Some thoughts on yesterday’s Cubs opener:
1) The forecast, for once, was right on: 40 degrees, with a 20mph wind out of the northeast. That’s like having a personal wind just for my season ticket seat. So it was cold.
2) Sadly, no one wore a balaclava like Shawon Dunston used to do. I always felt like it was a form of protest from Dunston, saying, essentially, if you guys are going to force me to be out here in this shit, I’m going to look as silly as I can.
3) None of the players seemed to be playing with the urgency of people who realized how absurdly cold it was until the 6th inning, when three Pirates struck out, a couple of them on “We’ve got a six-run lead and my fingers hurt” kind of swings.

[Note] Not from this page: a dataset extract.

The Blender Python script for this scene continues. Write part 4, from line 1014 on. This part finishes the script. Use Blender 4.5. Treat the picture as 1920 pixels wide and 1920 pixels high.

4) Not content with raising my ticket price 70% (from $10 to $17) in six years (and more than 100% in the twelve seasons I’ve been going to Wrigley Field), the Cubs seem in the last couple offseasons to have spent most of their time trying to figure out how to bring in more billions. Two seasons ago, they added silly little Sears ads by the dugouts. Last year, they added really tacky-looking LED screens along the roof of the upper deck in right and left. This year, they’ve replaced the three light boards–the one below the scoreboard in center and the two along the facade of the upper deck–with LED screens. So now we’ve got McDonald’s ads in center field during play. What’s their slogan these days? Gotta love it?
I half expect to show up for Opening Day next year and find the outfield grass mowed in the shape of a McRib.
5) Public address announcer Paul Friedman welcomed “those Cubs fans watching from the rooftops.” The request did not elicit the booing that the whole enterprise–and the strongarming the Cubs gave it–deserves.
6) The Cubs lost. Badly. I only lasted six innings, the fierce cold and wind overcoming my desire not to start the season with an incomplete entry in my book of scorecards.
Original comments…
Levi: By the way: I am a little bit embarrassed that I only lasted six innings. I don’t regret it, seeing as seven or eight of the thirteen walks the Cubs issued came after I left. But you’d think that, dressed for the cold, I could hold out longer.
Luke, hanger-on: Didn’t Stacey give you her flask to keep you warm?